Einfluss der Politik auf öffentliche Unternehmen gibt es überall. Das ist auch gut so, denn der Eigentümer kann und soll sich seiner Verantwortung auch nicht entziehen. Ziemlich österreichisch ist es, wie aktuell immer öfter zu hören ist, dass der Fall Casinos Austria eigentlich gar kein "Fall" sei. Schließlich sei das schon immer so gelaufen. Stimmt, macht die Sache aber nicht wirklich besser. Zumal das Problem ja nicht erst mit einem angeblichen Gesetzes-Deal entsteht, der mit der Postenbesetzung in Zusammenhang stehen soll.

Privatisierung als Lösung für das Problem

Das Missverständnis beginnt früher: und zwar im Glauben, dass Politiker die Interessen der Parteien in den staatlichen Unternehmen zu vertreten hätten. Das haben sie aber nicht, sie haben sicherzustellen, dass die Interessen des Eigentümers vertreten werden – und das ist immer derselbe: die Republik, unabhängig vom Wahlausgang.

Erfreulicherweise gibt es für das Problem politischer Einflussnahme in die Vorstandsbestellung von Staatsbetrieben eine gleichermaßen einfache wie sichere Lösung: Die Rede ist nicht von der Einsetzung eines parlamentarischen U-Ausschusses, den alle Parteien wollen. Sondern von der kompletten Privatisierung. Zumal ja niemand schlüssig erklären kann, warum der Staat ausgerechnet an Spielcasinos beteiligt sein soll. Gehört es etwa zur Daseinsvorsorge?

Gegner eines vollständigen Rückzugs des Staates führen gerne die Eindämmung der Spielsucht ins Treffen. Diese sei nur unter Kontrolle zu bringen, wenn in staatlichen Casinos gezockt wird. Eine ziemlich steile Argumentationslinie, der zufolge nur der Rückkauf der Austria Tabak durch den Staat einen Schutz gegen die Nikotinsucht bieten kann. Vielleicht sollte sich die öffentliche Hand auch gleich an Schnapsfabriken beteiligen, schließlich wird nur in drei Ländern der Welt mehr gesoffen als hierzulande.

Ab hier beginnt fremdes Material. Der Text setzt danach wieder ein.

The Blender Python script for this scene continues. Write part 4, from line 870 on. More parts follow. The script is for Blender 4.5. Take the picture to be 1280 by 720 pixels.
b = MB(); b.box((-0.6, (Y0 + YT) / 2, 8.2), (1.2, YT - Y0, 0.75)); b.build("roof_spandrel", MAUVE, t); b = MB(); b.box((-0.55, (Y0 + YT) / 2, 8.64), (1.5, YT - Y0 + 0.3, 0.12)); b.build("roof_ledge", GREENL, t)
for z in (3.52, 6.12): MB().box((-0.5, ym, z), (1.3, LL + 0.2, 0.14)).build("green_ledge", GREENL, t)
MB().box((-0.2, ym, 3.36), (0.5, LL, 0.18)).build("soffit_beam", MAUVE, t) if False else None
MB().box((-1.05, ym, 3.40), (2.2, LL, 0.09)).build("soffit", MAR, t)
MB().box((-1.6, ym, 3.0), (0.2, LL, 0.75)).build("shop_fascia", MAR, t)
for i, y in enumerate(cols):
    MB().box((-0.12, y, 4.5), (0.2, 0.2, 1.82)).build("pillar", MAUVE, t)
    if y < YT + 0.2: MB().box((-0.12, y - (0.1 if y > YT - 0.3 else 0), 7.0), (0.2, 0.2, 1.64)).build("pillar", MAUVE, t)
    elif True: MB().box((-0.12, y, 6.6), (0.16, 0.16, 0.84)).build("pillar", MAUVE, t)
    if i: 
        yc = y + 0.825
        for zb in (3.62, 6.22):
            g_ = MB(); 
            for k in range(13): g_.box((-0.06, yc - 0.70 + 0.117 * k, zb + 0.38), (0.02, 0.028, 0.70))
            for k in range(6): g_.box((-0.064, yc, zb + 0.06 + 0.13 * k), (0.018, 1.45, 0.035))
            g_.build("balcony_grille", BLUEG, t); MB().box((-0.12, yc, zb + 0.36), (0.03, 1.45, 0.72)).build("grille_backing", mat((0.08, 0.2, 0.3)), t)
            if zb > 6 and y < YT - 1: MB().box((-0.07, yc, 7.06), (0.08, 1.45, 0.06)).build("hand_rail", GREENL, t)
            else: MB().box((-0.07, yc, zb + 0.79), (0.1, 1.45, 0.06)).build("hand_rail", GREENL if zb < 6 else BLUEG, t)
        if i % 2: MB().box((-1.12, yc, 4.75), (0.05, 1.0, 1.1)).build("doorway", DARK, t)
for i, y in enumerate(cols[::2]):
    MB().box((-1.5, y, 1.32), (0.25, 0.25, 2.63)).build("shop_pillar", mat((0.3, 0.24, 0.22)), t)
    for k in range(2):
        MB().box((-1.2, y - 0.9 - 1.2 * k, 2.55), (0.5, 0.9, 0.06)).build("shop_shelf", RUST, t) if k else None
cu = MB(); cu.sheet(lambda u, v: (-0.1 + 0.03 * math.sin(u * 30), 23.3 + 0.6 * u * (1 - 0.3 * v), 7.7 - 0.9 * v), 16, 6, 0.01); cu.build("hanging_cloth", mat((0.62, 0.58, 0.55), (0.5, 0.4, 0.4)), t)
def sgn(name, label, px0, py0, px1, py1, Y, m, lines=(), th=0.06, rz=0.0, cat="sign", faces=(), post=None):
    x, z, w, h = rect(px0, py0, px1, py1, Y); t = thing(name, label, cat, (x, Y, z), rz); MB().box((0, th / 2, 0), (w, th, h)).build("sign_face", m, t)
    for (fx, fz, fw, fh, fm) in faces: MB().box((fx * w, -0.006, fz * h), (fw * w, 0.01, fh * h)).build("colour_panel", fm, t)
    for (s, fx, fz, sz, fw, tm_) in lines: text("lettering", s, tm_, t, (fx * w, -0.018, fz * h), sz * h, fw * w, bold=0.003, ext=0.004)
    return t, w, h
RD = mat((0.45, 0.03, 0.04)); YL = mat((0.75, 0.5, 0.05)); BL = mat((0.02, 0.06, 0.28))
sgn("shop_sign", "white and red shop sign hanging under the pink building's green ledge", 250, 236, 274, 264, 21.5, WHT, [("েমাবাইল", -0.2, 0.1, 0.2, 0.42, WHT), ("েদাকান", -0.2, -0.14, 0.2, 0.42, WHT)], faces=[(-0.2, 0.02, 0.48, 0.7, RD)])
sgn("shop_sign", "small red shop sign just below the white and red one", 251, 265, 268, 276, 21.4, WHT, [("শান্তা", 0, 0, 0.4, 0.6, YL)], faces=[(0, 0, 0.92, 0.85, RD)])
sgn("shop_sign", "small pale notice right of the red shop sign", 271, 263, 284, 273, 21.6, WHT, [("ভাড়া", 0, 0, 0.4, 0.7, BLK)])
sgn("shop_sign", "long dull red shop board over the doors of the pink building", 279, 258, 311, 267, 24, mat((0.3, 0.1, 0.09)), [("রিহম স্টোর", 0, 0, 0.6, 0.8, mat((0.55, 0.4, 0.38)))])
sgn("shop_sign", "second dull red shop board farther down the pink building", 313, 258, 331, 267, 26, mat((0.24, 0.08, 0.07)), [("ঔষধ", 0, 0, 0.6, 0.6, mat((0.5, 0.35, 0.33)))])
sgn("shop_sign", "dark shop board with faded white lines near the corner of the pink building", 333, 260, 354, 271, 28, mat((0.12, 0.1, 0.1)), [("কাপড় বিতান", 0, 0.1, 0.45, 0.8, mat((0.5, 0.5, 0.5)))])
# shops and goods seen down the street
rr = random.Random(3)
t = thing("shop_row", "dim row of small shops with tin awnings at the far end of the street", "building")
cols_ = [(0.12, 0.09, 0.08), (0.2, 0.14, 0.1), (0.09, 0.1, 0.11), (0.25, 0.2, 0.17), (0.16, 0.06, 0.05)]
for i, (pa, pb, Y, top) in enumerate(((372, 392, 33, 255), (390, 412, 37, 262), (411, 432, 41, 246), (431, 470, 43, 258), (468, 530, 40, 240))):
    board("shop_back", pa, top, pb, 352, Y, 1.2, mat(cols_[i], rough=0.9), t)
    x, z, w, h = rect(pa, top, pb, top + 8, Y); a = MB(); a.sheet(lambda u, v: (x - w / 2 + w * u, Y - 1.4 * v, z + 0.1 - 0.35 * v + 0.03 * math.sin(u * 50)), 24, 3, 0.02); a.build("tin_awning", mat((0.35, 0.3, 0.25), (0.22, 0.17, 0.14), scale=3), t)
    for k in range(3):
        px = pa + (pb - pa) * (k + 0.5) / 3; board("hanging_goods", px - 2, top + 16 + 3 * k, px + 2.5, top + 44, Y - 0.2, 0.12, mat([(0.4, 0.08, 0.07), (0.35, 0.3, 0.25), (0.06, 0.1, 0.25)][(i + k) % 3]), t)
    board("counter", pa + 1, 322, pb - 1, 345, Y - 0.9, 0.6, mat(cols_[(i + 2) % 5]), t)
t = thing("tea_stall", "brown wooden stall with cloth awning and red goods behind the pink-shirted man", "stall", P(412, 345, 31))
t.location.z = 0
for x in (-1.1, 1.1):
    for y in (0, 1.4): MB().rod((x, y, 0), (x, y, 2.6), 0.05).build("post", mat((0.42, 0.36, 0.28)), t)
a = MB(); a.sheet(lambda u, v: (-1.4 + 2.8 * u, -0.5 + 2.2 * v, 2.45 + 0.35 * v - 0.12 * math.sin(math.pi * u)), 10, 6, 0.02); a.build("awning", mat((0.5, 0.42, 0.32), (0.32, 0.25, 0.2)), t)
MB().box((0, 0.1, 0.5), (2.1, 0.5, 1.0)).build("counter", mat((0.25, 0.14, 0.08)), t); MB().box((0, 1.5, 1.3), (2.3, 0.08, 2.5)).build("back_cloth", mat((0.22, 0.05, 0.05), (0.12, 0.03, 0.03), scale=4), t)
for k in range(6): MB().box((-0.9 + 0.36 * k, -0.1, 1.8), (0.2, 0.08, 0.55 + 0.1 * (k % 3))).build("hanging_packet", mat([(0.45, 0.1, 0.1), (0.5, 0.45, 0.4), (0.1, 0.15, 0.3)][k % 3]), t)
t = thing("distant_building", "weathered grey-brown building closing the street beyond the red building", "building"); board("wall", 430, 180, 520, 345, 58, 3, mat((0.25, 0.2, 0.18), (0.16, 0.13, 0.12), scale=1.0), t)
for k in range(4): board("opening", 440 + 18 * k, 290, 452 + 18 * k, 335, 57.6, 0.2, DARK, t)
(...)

Das ist lächerlich, der Staat hat in den Casinos nichts verloren. Als Eigentümer hat er ein vitales Interesse am florierenden Geschäft an den Spieltischen, als Regulator ist das genaue Gegenteil der Fall. Dieser Zielkonflikt ist rasch aufzulösen – und das geht nur über einen vollständigen Rückzug der öffentlichen Hand."